--- START OF Recorded data ---
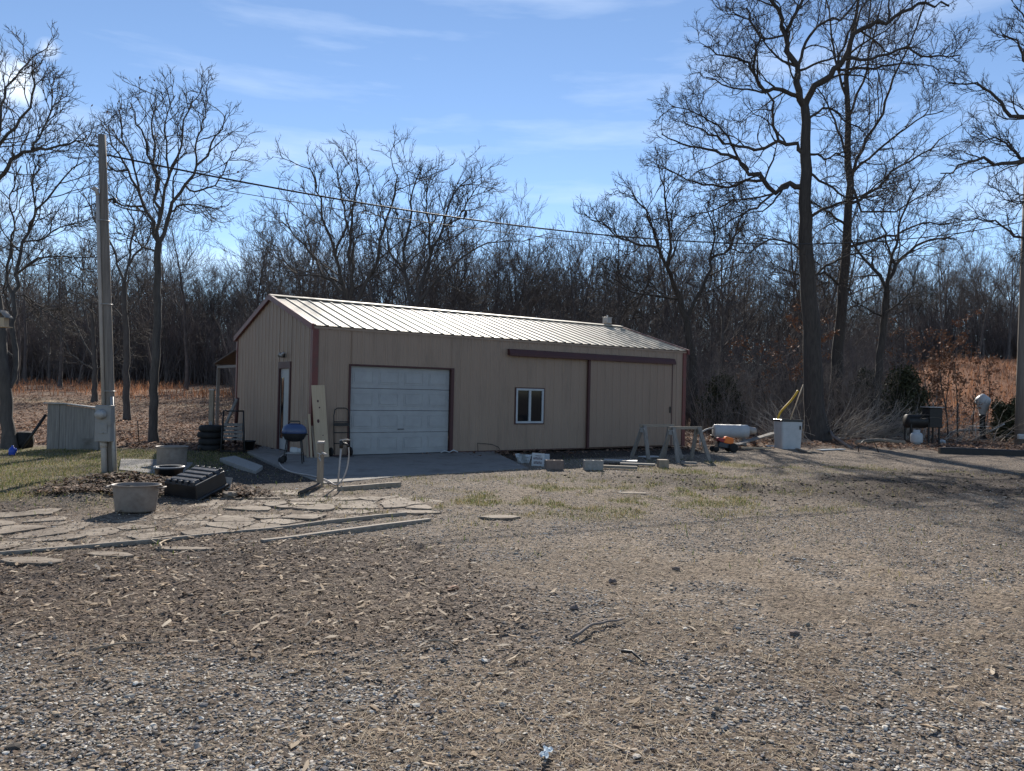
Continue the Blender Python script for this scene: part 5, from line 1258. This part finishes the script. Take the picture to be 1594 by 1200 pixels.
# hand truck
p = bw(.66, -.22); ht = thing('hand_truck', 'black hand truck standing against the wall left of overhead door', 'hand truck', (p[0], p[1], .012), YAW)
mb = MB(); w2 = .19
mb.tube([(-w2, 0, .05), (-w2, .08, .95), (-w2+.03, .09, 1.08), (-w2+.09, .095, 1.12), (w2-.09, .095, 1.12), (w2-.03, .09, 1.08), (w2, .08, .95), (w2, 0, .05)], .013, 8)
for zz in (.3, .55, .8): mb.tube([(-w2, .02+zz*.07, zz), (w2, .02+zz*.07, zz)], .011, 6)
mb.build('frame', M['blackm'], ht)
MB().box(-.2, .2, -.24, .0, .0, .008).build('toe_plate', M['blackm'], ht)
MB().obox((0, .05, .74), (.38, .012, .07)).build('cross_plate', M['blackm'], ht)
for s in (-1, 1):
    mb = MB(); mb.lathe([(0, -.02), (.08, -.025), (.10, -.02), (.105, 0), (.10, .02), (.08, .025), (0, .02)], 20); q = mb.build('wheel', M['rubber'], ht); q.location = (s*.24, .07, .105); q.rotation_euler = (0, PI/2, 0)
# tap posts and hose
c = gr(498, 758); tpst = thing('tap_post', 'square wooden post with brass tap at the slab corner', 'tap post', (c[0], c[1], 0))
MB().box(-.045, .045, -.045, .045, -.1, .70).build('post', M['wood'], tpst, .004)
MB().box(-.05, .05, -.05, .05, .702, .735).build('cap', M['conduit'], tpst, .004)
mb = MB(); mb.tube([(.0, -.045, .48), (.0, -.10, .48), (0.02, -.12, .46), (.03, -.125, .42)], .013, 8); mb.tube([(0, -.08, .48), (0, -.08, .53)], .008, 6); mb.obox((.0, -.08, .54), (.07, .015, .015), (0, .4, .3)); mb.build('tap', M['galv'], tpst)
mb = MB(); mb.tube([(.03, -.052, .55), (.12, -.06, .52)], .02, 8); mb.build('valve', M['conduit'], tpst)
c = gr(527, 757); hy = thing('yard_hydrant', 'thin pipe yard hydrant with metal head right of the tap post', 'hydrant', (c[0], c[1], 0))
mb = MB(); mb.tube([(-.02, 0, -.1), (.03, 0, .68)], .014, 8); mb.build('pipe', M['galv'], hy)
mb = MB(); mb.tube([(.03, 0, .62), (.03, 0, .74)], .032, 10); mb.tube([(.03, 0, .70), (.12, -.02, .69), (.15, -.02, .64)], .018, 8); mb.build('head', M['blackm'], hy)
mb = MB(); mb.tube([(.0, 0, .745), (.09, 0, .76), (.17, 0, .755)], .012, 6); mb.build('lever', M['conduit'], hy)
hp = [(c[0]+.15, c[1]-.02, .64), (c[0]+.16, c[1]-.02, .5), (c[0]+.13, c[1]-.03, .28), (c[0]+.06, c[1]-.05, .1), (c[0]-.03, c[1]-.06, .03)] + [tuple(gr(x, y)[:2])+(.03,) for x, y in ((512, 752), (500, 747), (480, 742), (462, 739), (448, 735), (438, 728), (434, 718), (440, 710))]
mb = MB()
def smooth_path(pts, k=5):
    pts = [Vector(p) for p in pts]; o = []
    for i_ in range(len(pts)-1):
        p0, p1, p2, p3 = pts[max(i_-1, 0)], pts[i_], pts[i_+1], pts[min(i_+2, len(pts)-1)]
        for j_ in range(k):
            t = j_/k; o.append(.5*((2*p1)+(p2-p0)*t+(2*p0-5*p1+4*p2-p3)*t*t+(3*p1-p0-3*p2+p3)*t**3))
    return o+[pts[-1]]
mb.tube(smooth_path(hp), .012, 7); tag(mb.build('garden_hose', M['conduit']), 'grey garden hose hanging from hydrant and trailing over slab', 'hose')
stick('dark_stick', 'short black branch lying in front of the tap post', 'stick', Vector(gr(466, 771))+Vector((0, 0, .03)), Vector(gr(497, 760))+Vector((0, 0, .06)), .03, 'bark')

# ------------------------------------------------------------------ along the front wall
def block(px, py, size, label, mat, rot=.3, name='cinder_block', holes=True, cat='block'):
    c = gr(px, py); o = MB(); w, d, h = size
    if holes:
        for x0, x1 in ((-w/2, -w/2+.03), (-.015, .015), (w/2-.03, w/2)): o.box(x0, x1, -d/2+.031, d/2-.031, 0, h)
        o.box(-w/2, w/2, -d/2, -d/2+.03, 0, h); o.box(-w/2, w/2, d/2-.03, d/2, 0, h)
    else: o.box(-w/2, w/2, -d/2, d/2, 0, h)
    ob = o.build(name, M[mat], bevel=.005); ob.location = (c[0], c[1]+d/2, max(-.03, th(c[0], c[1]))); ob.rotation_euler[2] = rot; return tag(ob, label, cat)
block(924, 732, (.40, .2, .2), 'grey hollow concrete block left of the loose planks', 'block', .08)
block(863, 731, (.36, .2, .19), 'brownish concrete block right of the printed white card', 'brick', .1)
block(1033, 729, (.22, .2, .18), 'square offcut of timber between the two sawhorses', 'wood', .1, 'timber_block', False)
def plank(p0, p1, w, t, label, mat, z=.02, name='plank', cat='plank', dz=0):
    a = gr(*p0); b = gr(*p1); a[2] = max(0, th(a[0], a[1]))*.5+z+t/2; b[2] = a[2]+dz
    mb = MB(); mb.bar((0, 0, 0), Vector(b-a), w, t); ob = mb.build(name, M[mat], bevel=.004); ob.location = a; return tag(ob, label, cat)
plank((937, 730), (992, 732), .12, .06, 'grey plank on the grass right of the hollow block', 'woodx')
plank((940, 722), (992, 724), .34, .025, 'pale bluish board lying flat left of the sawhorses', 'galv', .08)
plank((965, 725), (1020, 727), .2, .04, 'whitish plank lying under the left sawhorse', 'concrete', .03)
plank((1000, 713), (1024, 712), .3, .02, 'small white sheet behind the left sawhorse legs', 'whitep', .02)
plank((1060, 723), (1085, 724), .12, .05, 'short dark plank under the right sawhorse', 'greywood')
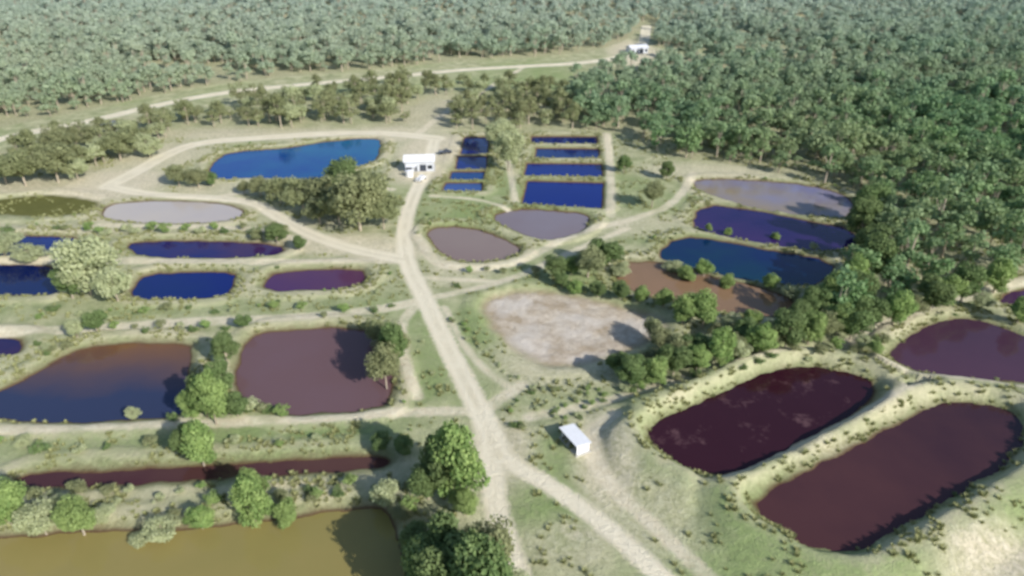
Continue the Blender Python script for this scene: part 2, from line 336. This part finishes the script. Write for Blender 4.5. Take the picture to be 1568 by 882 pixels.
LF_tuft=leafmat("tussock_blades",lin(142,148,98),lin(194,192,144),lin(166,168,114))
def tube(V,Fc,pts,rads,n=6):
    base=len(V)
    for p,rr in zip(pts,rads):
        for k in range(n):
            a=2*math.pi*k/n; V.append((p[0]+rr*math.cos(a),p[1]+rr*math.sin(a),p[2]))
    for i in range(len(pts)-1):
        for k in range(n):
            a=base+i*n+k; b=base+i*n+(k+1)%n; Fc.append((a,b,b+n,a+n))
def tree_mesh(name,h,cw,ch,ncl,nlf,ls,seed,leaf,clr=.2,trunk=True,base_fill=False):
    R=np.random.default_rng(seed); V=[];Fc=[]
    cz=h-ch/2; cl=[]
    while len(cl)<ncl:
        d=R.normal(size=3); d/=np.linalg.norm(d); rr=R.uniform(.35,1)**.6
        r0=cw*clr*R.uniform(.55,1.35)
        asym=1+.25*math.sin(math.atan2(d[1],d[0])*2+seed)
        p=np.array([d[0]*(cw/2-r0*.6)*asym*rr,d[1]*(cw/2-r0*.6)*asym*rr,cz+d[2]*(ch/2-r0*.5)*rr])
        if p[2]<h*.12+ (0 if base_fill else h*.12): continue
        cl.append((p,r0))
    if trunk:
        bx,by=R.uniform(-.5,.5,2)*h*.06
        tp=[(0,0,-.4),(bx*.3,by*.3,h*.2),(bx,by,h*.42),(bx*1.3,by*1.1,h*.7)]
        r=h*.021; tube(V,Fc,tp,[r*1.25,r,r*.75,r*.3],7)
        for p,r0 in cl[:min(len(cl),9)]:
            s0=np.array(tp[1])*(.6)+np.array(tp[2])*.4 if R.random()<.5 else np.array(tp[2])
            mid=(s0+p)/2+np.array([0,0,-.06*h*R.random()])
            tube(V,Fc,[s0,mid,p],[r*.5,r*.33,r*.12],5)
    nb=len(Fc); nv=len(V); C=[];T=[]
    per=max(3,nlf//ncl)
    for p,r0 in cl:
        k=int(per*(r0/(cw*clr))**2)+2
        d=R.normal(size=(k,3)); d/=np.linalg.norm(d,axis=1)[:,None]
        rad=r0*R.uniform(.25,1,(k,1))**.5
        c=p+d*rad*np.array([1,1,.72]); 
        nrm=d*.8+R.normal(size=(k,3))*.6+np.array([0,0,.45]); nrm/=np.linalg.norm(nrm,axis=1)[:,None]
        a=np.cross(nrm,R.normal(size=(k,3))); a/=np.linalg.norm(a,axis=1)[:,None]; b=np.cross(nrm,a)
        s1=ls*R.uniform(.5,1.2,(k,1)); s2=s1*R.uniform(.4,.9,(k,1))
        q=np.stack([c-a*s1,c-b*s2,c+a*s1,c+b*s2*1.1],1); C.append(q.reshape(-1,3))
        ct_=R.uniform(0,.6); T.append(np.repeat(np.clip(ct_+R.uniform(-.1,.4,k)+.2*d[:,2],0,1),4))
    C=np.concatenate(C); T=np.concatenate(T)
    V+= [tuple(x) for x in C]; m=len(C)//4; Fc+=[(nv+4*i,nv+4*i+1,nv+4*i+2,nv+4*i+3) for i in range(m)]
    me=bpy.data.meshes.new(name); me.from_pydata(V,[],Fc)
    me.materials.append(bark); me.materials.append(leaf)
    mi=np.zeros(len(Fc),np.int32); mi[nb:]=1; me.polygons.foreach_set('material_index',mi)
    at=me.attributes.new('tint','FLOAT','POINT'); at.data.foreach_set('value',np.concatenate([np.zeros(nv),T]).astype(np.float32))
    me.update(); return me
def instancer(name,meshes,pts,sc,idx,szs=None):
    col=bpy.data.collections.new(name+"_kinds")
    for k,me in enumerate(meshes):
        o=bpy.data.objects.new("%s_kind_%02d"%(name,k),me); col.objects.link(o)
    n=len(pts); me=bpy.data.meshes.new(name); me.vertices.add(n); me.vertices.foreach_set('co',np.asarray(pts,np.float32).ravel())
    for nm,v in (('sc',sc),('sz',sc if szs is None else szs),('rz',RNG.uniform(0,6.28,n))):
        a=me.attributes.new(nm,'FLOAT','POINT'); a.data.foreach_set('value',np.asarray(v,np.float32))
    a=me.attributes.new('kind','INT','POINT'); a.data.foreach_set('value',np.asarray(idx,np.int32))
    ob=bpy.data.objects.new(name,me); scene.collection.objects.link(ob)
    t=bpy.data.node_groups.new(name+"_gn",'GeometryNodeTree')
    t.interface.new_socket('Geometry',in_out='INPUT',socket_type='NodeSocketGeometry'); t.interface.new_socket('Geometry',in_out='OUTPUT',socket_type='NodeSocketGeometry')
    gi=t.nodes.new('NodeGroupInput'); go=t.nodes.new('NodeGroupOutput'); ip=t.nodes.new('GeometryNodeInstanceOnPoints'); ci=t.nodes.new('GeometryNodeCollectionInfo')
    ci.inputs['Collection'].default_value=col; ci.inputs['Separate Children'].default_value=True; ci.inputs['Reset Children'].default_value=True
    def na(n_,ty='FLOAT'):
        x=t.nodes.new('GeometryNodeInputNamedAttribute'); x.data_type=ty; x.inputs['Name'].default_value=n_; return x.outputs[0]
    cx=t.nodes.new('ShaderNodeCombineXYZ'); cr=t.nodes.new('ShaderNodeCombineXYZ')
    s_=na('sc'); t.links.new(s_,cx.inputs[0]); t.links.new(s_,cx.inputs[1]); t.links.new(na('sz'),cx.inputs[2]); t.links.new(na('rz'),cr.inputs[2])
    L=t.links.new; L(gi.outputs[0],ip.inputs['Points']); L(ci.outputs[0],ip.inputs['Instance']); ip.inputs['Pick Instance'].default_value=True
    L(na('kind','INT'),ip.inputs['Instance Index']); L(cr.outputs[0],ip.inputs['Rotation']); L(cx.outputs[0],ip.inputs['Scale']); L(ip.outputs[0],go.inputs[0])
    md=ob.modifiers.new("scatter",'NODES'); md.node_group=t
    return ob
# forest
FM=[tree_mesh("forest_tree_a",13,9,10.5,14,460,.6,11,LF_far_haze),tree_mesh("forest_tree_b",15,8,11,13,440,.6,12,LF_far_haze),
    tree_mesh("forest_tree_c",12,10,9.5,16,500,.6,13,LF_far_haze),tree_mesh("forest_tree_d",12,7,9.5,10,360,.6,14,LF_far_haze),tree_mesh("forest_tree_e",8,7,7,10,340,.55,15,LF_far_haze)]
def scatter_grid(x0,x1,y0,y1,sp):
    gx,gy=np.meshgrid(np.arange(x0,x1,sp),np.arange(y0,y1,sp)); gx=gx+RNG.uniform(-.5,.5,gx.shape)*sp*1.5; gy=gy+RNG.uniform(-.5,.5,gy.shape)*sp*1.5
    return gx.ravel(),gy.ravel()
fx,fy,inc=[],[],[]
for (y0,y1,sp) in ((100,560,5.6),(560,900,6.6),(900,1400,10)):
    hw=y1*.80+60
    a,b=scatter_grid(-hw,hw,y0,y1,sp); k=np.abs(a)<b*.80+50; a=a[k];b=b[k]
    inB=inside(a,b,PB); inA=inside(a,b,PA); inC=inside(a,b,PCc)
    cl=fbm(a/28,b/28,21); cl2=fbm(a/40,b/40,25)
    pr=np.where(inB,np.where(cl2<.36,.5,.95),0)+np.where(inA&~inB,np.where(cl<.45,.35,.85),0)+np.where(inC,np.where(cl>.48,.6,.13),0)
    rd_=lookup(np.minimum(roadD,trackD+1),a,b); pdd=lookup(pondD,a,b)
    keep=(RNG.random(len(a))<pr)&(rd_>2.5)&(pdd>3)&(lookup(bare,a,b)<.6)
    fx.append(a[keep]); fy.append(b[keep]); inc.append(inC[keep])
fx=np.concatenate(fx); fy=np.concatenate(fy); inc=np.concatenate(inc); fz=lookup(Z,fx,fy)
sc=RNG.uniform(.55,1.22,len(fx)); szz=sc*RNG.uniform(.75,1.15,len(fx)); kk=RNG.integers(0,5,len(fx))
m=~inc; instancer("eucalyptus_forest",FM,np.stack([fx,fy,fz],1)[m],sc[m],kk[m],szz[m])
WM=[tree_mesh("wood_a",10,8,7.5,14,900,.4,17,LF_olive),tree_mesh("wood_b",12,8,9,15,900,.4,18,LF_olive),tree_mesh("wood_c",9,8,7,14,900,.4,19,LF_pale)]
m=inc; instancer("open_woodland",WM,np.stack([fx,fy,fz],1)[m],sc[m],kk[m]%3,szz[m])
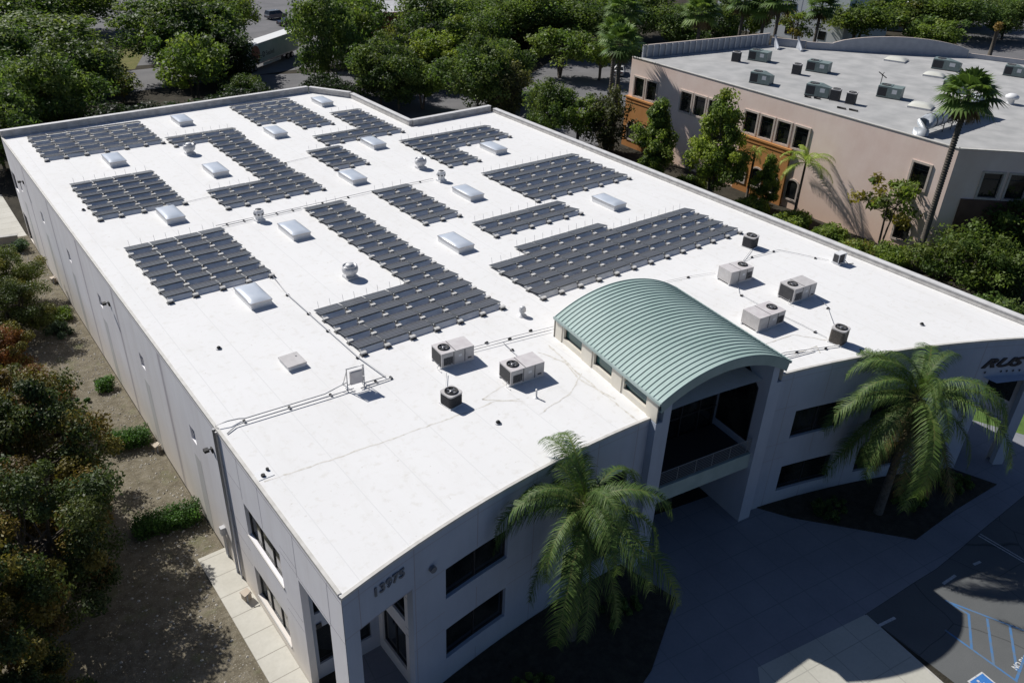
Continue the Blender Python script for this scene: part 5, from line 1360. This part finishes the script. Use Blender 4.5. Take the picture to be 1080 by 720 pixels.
--- END OF Recorded data ---
- **Objective**
Search the preceding listing for "Python" and extract every line where it is found.

- **Result of the exercise**
Continue the Blender Python script for this scene: part 5, from line 1258. This part finishes the script. Take the picture to be 1594 by 1200 pixels.
Continue the Blender Python script for this scene: part 2, from line 336. This part finishes the script. Write for Blender 4.5. Take the picture to be 1568 by 882 pixels.
Continue the Blender Python script for this scene: part 5, from line 1360. This part finishes the script. Use Blender 4.5. Take the picture to be 1080 by 720 pixels.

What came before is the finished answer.